Sebastian Coe, le président de l’IAAF, et les 25 autres membres du Conseil, présents vendredi 17 juin au Grand Hotel de Vienne, ont pris la décision que la Russie redoutait mais qu’une grande partie de la planète sportive attendait. Ils ont maintenu la suspension de l’athlétisme russe, imposée en novembre 2015, puis renouvelée en mars dernier. Avec sa conséquence la plus immédiate, et la plus radicale: l’absence des athlètes russes des Jeux de Rio en août prochain.
Jamais, dans l’histoire, une fédération internationale n’avait privé un pays tout entier de l’événement olympique pour cause de dopage. Jamais, dans l’histoire, l’ensemble des athlètes d’une même nation avait été exclu des Jeux, qu’ils aient été ou non convaincus de dopage.
Les membres du Conseil, réduits à 24 votants en raison de l’absence du représentant saoudien et de l’interdiction de voter des délégués russe et kényan, ont longuement pesé leur décision. Mais Sebastian Coe l’a expliqué, les progrès de la Russie sur la question du dopage demeurent insuffisants et incomplets pour lever la suspension. A la question de savoir s’il fallait ou non lever la suspension, la majorité a répondu par la négative. Commentaire de Bernard Amsalem, le président de la Fédération française d’athlétisme et membre du Conseil: « Notre image a été extrêmement ternie.
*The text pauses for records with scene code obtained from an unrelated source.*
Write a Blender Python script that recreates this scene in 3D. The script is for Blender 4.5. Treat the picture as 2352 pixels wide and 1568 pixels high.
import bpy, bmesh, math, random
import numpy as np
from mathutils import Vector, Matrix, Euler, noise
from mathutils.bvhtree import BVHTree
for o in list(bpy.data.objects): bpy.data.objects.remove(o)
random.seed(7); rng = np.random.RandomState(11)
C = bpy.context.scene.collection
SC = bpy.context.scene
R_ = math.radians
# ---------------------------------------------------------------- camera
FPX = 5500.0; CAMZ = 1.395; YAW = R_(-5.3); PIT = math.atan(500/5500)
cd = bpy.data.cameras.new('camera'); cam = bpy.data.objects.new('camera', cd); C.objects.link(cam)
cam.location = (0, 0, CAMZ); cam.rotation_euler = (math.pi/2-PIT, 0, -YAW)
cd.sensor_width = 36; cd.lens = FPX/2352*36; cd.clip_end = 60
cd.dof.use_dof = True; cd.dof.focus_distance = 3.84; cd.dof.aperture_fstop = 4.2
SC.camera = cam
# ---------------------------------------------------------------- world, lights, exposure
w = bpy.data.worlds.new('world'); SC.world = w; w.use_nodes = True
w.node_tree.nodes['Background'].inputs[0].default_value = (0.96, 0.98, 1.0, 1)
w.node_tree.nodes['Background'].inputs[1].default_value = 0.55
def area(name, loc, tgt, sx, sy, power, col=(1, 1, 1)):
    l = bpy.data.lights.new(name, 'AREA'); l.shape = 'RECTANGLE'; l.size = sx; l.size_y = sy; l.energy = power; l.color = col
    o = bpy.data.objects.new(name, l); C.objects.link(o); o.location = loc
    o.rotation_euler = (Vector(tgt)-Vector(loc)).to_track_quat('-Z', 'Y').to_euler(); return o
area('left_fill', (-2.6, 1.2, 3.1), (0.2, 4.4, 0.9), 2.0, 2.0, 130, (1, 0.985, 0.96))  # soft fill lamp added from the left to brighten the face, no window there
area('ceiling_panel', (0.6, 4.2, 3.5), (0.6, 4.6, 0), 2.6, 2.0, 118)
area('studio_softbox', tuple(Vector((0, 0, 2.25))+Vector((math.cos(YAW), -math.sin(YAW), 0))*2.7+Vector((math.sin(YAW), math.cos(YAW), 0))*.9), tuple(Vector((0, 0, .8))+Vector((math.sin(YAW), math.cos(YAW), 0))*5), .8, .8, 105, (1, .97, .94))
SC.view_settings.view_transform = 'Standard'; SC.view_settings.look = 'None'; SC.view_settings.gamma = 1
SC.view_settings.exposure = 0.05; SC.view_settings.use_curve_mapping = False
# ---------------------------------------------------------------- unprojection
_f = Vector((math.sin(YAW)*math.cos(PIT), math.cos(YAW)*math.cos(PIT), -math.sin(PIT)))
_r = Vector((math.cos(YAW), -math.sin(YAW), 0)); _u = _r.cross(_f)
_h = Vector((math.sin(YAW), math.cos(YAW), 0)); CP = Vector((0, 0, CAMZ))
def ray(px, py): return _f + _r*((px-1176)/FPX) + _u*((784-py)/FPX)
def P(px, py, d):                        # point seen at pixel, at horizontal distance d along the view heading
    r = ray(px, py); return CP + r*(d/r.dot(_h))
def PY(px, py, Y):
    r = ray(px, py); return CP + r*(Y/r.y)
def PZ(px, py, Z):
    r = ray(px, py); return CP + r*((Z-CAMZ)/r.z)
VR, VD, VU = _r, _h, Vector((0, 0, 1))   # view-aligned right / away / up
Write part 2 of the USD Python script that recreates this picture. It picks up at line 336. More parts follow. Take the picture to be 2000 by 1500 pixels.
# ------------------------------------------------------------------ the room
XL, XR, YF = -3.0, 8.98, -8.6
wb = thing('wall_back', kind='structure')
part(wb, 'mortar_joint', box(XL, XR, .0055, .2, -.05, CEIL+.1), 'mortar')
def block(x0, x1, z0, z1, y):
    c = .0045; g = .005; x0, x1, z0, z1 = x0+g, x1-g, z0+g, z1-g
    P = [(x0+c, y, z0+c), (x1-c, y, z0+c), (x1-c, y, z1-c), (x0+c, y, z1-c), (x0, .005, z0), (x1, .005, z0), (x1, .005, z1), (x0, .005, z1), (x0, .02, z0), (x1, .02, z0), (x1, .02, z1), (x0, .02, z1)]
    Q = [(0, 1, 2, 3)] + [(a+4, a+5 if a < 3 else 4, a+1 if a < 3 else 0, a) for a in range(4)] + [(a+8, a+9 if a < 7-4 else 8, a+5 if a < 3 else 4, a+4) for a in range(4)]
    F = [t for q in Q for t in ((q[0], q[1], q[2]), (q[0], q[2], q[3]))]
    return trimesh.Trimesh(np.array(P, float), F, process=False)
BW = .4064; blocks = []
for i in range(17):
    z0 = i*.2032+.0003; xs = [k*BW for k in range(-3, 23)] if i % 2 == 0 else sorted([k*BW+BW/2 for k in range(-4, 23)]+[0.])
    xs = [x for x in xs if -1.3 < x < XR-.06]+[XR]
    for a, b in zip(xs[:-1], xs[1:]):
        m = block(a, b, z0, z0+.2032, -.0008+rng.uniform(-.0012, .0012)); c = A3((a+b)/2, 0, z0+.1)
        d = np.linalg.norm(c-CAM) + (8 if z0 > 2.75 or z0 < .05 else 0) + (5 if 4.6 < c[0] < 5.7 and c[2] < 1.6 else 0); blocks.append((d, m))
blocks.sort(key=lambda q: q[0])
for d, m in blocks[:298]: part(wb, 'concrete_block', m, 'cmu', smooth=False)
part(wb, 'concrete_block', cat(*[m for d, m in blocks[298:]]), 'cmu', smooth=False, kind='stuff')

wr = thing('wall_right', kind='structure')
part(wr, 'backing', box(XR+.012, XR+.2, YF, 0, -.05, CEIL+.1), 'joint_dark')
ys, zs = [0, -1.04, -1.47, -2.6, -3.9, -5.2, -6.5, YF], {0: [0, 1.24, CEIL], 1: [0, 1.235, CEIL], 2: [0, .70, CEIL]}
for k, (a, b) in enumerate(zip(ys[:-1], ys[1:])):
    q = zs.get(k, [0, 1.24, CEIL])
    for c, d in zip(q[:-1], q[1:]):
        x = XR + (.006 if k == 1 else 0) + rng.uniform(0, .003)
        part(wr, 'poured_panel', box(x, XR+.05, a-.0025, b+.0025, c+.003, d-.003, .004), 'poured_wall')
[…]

Le seul moyen de la redresser, c’est d’être dur. »
A peine la décision connue et annoncée, vers 17 h 30 à Vienne, les réactions russes se sont multipliées. Vitaly Mutko, le ministre des Sports, a parlé le premier et le plus fort. C’était attendu. Avant même de connaître le sort réservé à ses athlètes, il avait imploré l’IAAF de « reconsidérer (sa) position sur la suspension de nos athlètes », assurant que son pays « avait fait tout ce que lui a demandé la commission de l’IAAF pour être réadmise dans les compétitions ». Une fois la sanction connue, il s’est dit « extrêmement déçu » par la position tranchée de l’IAAF, tout en reconnaissant qu’il ne s’attendait pas à autre chose.
Même colère contenue dans les propos de la perchiste Yelena Isinbayeva. L’athlète russe a répété que l’exclusion de la délégation des Jeux de Rio constituait une « atteinte aux droits de l’homme. » Elle a promis de se battre.
Fin de l’histoire? Sûrement pas. En maintenant la suspension de la Russie des épreuves internationales d’athlétisme, Jeux compris, l’IAAF a pris la décision la plus crédible pour son propre avenir, au moins à court terme. Mais le sort des athlètes russes est loin d’être scellé. Vitaly Mutko l’a expliqué sans nuance: « Nous allons réagir ». Puis le ministre en a appelé au CIO, en demandant à l’institution olympique, en particulier à son président Thomas Bach, de laisser la porte des Jeux ouverte pour les athlètes russes.
En clair, l’IAAF a refilé la patate chaude au CIO. Il reviendra maintenant à l’institution olympique de trancher. Sa commission exécutive doit « discuter de la suite » des événements samedi 18 juin par téléphone. Avant une décision plus formelle mardi 21 juin. Mais sa tâche s’annonce aussi complexe que celle de Seb Coe et de ses pairs. En allant à l’encontre de l’IAAF, l’instance olympique créerait un précédent historique. Il faudrait aussi à Thomas Bach expliquer comment il compte s’y prendre pour protéger les athlètes propres, en laissant dans le même temps la Russie participer aux Jeux. A l’inverse, confirmer la décision de l’IAAF reviendrait à priver de JO des athlètes présumés innocents.
Reste une solution médiane. Le CIO pourrait décider de constituer une équipe où les athlètes russes, non impliqués dans des cas de dopage, seraient autorisés à concourir sous la bannière olympique. Un compromis. La moins pire des solutions.